:: PROVIDED MATERIAL ::

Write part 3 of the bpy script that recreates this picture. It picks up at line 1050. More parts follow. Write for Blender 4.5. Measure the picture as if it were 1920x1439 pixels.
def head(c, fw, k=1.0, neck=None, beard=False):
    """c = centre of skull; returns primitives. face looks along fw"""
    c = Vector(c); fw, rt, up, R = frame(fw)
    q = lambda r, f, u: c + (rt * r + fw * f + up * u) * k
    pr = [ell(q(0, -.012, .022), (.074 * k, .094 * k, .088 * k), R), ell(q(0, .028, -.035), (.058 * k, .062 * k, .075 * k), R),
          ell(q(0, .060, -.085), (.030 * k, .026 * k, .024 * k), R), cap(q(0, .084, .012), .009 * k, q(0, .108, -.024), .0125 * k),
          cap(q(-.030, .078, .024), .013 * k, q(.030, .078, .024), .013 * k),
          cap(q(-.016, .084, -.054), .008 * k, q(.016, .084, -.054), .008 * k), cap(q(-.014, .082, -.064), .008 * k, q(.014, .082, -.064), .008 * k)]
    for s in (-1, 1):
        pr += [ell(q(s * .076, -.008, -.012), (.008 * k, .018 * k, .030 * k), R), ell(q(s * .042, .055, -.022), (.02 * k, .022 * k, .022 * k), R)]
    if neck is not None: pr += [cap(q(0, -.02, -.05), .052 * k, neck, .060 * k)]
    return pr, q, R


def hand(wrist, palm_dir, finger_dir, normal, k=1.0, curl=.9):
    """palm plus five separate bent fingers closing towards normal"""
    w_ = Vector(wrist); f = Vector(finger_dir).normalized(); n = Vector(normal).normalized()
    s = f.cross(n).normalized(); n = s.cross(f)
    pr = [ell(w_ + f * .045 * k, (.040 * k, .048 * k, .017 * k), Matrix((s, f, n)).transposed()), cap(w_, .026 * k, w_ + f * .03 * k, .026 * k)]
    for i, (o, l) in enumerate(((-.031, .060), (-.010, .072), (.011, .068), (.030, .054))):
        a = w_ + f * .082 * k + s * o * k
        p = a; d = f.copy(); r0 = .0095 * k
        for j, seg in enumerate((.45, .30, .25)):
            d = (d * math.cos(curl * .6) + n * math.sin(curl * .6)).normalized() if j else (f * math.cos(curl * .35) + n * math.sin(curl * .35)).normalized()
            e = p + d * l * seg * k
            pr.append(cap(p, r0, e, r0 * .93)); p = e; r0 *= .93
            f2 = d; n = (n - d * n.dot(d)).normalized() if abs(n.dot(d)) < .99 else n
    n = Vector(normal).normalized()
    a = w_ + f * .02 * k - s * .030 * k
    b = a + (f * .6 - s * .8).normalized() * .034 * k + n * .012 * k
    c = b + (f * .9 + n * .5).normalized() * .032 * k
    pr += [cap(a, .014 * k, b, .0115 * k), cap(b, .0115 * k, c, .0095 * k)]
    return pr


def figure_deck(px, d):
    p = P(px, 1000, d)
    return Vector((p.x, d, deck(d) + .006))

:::

YOUR GOAL
Reproduce the full listing exactly.

ANSWER TO THE EXERCISE
Write part 3 of the bpy script that recreates this picture. It picks up at line 1050. More parts follow. Write for Blender 4.5. Measure the picture as if it were 1920x1439 pixels.
def head(c, fw, k=1.0, neck=None, beard=False):
    """c = centre of skull; returns primitives. face looks along fw"""
    c = Vector(c); fw, rt, up, R = frame(fw)
    q = lambda r, f, u: c + (rt * r + fw * f + up * u) * k
    pr = [ell(q(0, -.012, .022), (.074 * k, .094 * k, .088 * k), R), ell(q(0, .028, -.035), (.058 * k, .062 * k, .075 * k), R),
          ell(q(0, .060, -.085), (.030 * k, .026 * k, .024 * k), R), cap(q(0, .084, .012), .009 * k, q(0, .108, -.024), .0125 * k),
          cap(q(-.030, .078, .024), .013 * k, q(.030, .078, .024), .013 * k),
          cap(q(-.016, .084, -.054), .008 * k, q(.016, .084, -.054), .008 * k), cap(q(-.014, .082, -.064), .008 * k, q(.014, .082, -.064), .008 * k)]
    for s in (-1, 1):
        pr += [ell(q(s * .076, -.008, -.012), (.008 * k, .018 * k, .030 * k), R), ell(q(s * .042, .055, -.022), (.02 * k, .022 * k, .022 * k), R)]
    if neck is not None: pr += [cap(q(0, -.02, -.05), .052 * k, neck, .060 * k)]
    return pr, q, R


def hand(wrist, palm_dir, finger_dir, normal, k=1.0, curl=.9):
    """palm plus five separate bent fingers closing towards normal"""
    w_ = Vector(wrist); f = Vector(finger_dir).normalized(); n = Vector(normal).normalized()
    s = f.cross(n).normalized(); n = s.cross(f)
    pr = [ell(w_ + f * .045 * k, (.040 * k, .048 * k, .017 * k), Matrix((s, f, n)).transposed()), cap(w_, .026 * k, w_ + f * .03 * k, .026 * k)]
    for i, (o, l) in enumerate(((-.031, .060), (-.010, .072), (.011, .068), (.030, .054))):
        a = w_ + f * .082 * k + s * o * k
        p = a; d = f.copy(); r0 = .0095 * k
        for j, seg in enumerate((.45, .30, .25)):
            d = (d * math.cos(curl * .6) + n * math.sin(curl * .6)).normalized() if j else (f * math.cos(curl * .35) + n * math.sin(curl * .35)).normalized()
            e = p + d * l * seg * k
            pr.append(cap(p, r0, e, r0 * .93)); p = e; r0 *= .93
            f2 = d; n = (n - d * n.dot(d)).normalized() if abs(n.dot(d)) < .99 else n
    n = Vector(normal).normalized()
    a = w_ + f * .02 * k - s * .030 * k
    b = a + (f * .6 - s * .8).normalized() * .034 * k + n * .012 * k
    c = b + (f * .9 + n * .5).normalized() * .032 * k
    pr += [cap(a, .014 * k, b, .0115 * k), cap(b, .0115 * k, c, .0095 * k)]
    return pr


def figure_deck(px, d):
    p = P(px, 1000, d)
    return Vector((p.x, d, deck(d) + .006))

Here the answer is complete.